_Aim_
Reproduce the listing below character for character; drop every image.

--

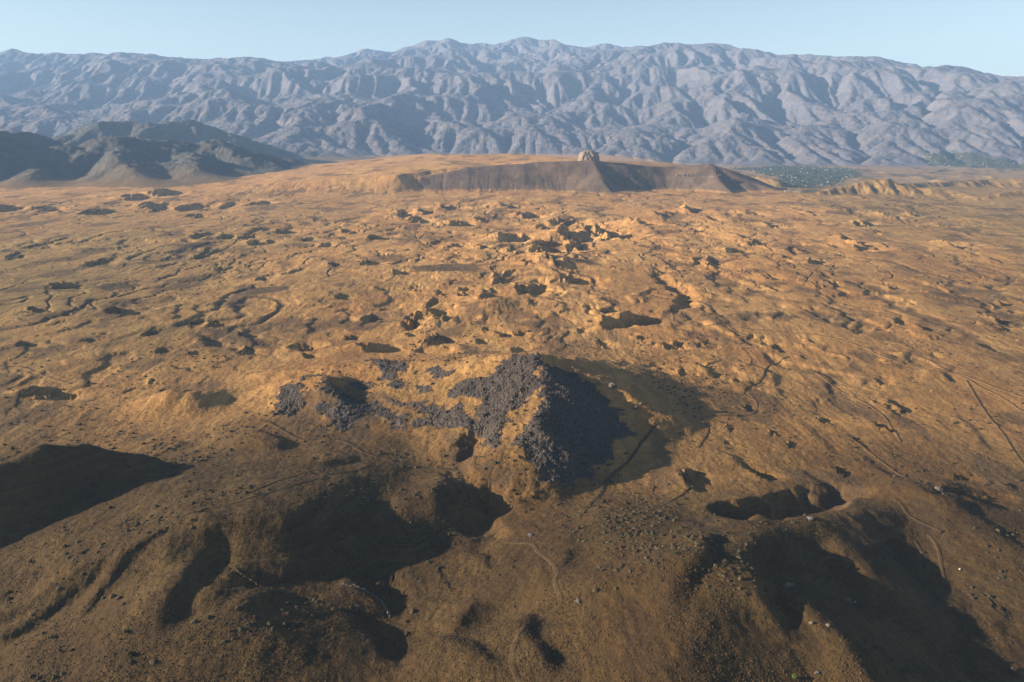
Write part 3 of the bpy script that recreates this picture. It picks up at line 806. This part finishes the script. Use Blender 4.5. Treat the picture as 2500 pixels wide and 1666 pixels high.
M_LEAF={'dark':plain('dark_leaves',((.022,.034,.014),(.045,.055,.022)),1.5),
        'green':plain('green_leaves',((.05,.075,.02),(.09,.11,.03)),1.5),
        'bright':plain('bright_leaves',((.085,.13,.022),(.13,.17,.03)),1.5)}
M_TRACK=tinted('track_soil'); M_TUFT=tinted('dry_tufts'); M_ROCKS=tinted('scree_rocks'); M_ORCH=tinted('orchard_leaves')
M_WALL={k:plain('house_wall_'+k,(a,b),.2) for k,a,b in (('white',(.40,.38,.35),(.30,.29,.27)),('stone',(.24,.20,.17),(.18,.155,.135)),('cream',(.33,.28,.22),(.26,.22,.17)))}
M_ROOF={k:plain('house_roof_'+k,(a,b),.2,rough=.6) for k,a,b in (('grey',(.24,.24,.25),(.17,.175,.18)),('rust',(.26,.12,.08),(.18,.09,.065)),('white',(.42,.42,.41),(.32,.32,.32)))}
RS=np.random.RandomState(12)

# ------------------------------------------------------------------ dirt tracks (draped on the sheet)
TRACKS=[
 ([(1640,765),(1660,793),(1778,798),(1856,807),(1939,814),(2010,821),(2071,836),(2124,854),(2160,857),(2217,864),(2267,879),(2303,900),(2356,918),(2428,946),(2500,971),(2560,992)],2.3),
 ([(2124,854),(2167,875),(2217,893),(2310,907),(2360,925),(2396,946),(2446,971),(2500,1007),(2560,1040)],1.7),
 ([(1778,798),(1810,816),(1860,836),(1889,850),(1924,857),(1978,875)],1.6),
 ([(1924,871),(1874,896),(1860,925),(1824,946),(1817,964),(1846,982),(1835,1011),(1778,1014),(1714,1021),(1728,1043),(1724,1064),(1703,1093)],1.6),
 ([(1600,1035),(1598,1039),(1566,1079),(1544,1112),(1526,1135),(1484,1170),(1469,1202),(1444,1227),(1419,1252),(1366,1263),(1294,1274),(1259,1285),(1216,1295),(1187,1313)],1.7),
 ([(1230,1324),(1298,1329),(1316,1349),(1341,1370),(1359,1392),(1355,1420),(1362,1442),(1369,1467),(1359,1488),(1323,1510),(1287,1527),(1266,1549),(1255,1581),(1248,1617),(1259,1645),(1272,1675)],1.6),
 ([(655,1030),(690,1050),(736,1073),(801,1070),(847,1081),(889,1104),(960,1125),(1050,1145),(1110,1150),(1130,1178)],2.2),
 ([(1110,1142),(1120,1165),(1135,1190),(1150,1240)],1.4),
 ([(0,895),(54,897),(118,921),(171,937)],2.0),
 ([(307,771),(386,757),(440,756),(495,762)],2.2),
 ([(2196,1227),(2217,1256),(2246,1274),(2292,1292)],1.5),
 ([(2267,1306),(2289,1338),(2299,1385),(2310,1435)],1.3),
 ([(2235,1320),(2246,1345),(2246,1392),(2262,1435)],1.3),
 ([(2360,929),(2410,1011),(2446,1057),(2481,1110),(2520,1160)],1.4),
 ([(1415,618),(1480,612),(1580,621),(1620,640),(1660,668)],2.6),
 ([(990,668),(1060,660),(1190,648),(1300,650)],2.2),
 ([(300,1275),(420,1262),(560,1232),(700,1190),(800,1160),(900,1140)],1.1),
 ([(610,1203),(700,1168),(800,1142),(870,1122)],1.),
 ([(350,1425),(470,1388),(600,1374),(720,1368),(800,1362)],1.3),
 ([(1370,1262),(1500,1264),(1600,1242),(1690,1190)],1.1),
 ([(2060,1060),(2130,1110),(2210,1165)],1.3),
 ([(1980,905),(2060,960),(2150,1010),(2200,1080)],1.2),
]
def smooth(pts,step):
    P=np.array(pts,float); out=[]
    Q_=np.vstack([2*P[0]-P[1],P,2*P[-1]-P[-2]])
    for i in range(1,len(Q_)-2):
        a,b,c,d=Q_[i-1:i+3]; n=max(2,int(np.linalg.norm(c-b)/step))
        for t in np.linspace(0,1,n,endpoint=False):
            out.append(.5*((2*b)+(-a+c)*t+(2*a-5*b+4*c-d)*t*t+(-a+3*b-3*c+d)*t**3))
    out.append(P[-1]); return np.array(out)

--

_Complete output_
Write part 3 of the bpy script that recreates this picture. It picks up at line 806. This part finishes the script. Use Blender 4.5. Treat the picture as 2500 pixels wide and 1666 pixels high.
M_LEAF={'dark':plain('dark_leaves',((.022,.034,.014),(.045,.055,.022)),1.5),
        'green':plain('green_leaves',((.05,.075,.02),(.09,.11,.03)),1.5),
        'bright':plain('bright_leaves',((.085,.13,.022),(.13,.17,.03)),1.5)}
M_TRACK=tinted('track_soil'); M_TUFT=tinted('dry_tufts'); M_ROCKS=tinted('scree_rocks'); M_ORCH=tinted('orchard_leaves')
M_WALL={k:plain('house_wall_'+k,(a,b),.2) for k,a,b in (('white',(.40,.38,.35),(.30,.29,.27)),('stone',(.24,.20,.17),(.18,.155,.135)),('cream',(.33,.28,.22),(.26,.22,.17)))}
M_ROOF={k:plain('house_roof_'+k,(a,b),.2,rough=.6) for k,a,b in (('grey',(.24,.24,.25),(.17,.175,.18)),('rust',(.26,.12,.08),(.18,.09,.065)),('white',(.42,.42,.41),(.32,.32,.32)))}
RS=np.random.RandomState(12)

# ------------------------------------------------------------------ dirt tracks (draped on the sheet)
TRACKS=[
 ([(1640,765),(1660,793),(1778,798),(1856,807),(1939,814),(2010,821),(2071,836),(2124,854),(2160,857),(2217,864),(2267,879),(2303,900),(2356,918),(2428,946),(2500,971),(2560,992)],2.3),
 ([(2124,854),(2167,875),(2217,893),(2310,907),(2360,925),(2396,946),(2446,971),(2500,1007),(2560,1040)],1.7),
 ([(1778,798),(1810,816),(1860,836),(1889,850),(1924,857),(1978,875)],1.6),
 ([(1924,871),(1874,896),(1860,925),(1824,946),(1817,964),(1846,982),(1835,1011),(1778,1014),(1714,1021),(1728,1043),(1724,1064),(1703,1093)],1.6),
 ([(1600,1035),(1598,1039),(1566,1079),(1544,1112),(1526,1135),(1484,1170),(1469,1202),(1444,1227),(1419,1252),(1366,1263),(1294,1274),(1259,1285),(1216,1295),(1187,1313)],1.7),
 ([(1230,1324),(1298,1329),(1316,1349),(1341,1370),(1359,1392),(1355,1420),(1362,1442),(1369,1467),(1359,1488),(1323,1510),(1287,1527),(1266,1549),(1255,1581),(1248,1617),(1259,1645),(1272,1675)],1.6),
 ([(655,1030),(690,1050),(736,1073),(801,1070),(847,1081),(889,1104),(960,1125),(1050,1145),(1110,1150),(1130,1178)],2.2),
 ([(1110,1142),(1120,1165),(1135,1190),(1150,1240)],1.4),
 ([(0,895),(54,897),(118,921),(171,937)],2.0),
 ([(307,771),(386,757),(440,756),(495,762)],2.2),
 ([(2196,1227),(2217,1256),(2246,1274),(2292,1292)],1.5),
 ([(2267,1306),(2289,1338),(2299,1385),(2310,1435)],1.3),
 ([(2235,1320),(2246,1345),(2246,1392),(2262,1435)],1.3),
 ([(2360,929),(2410,1011),(2446,1057),(2481,1110),(2520,1160)],1.4),
 ([(1415,618),(1480,612),(1580,621),(1620,640),(1660,668)],2.6),
 ([(990,668),(1060,660),(1190,648),(1300,650)],2.2),
 ([(300,1275),(420,1262),(560,1232),(700,1190),(800,1160),(900,1140)],1.1),
 ([(610,1203),(700,1168),(800,1142),(870,1122)],1.),
 ([(350,1425),(470,1388),(600,1374),(720,1368),(800,1362)],1.3),
 ([(1370,1262),(1500,1264),(1600,1242),(1690,1190)],1.1),
 ([(2060,1060),(2130,1110),(2210,1165)],1.3),
 ([(1980,905),(2060,960),(2150,1010),(2200,1080)],1.2),
]
def smooth(pts,step):
    P=np.array(pts,float); out=[]
    Q_=np.vstack([2*P[0]-P[1],P,2*P[-1]-P[-2]])
    for i in range(1,len(Q_)-2):
        a,b,c,d=Q_[i-1:i+3]; n=max(2,int(np.linalg.norm(c-b)/step))
        for t in np.linspace(0,1,n,endpoint=False):
            out.append(.5*((2*b)+(-a+c)*t+(2*a-5*b+4*c-d)*t*t+(-a+3*b-3*c+d)*t**3))
    out.append(P[-1]); return np.array(out)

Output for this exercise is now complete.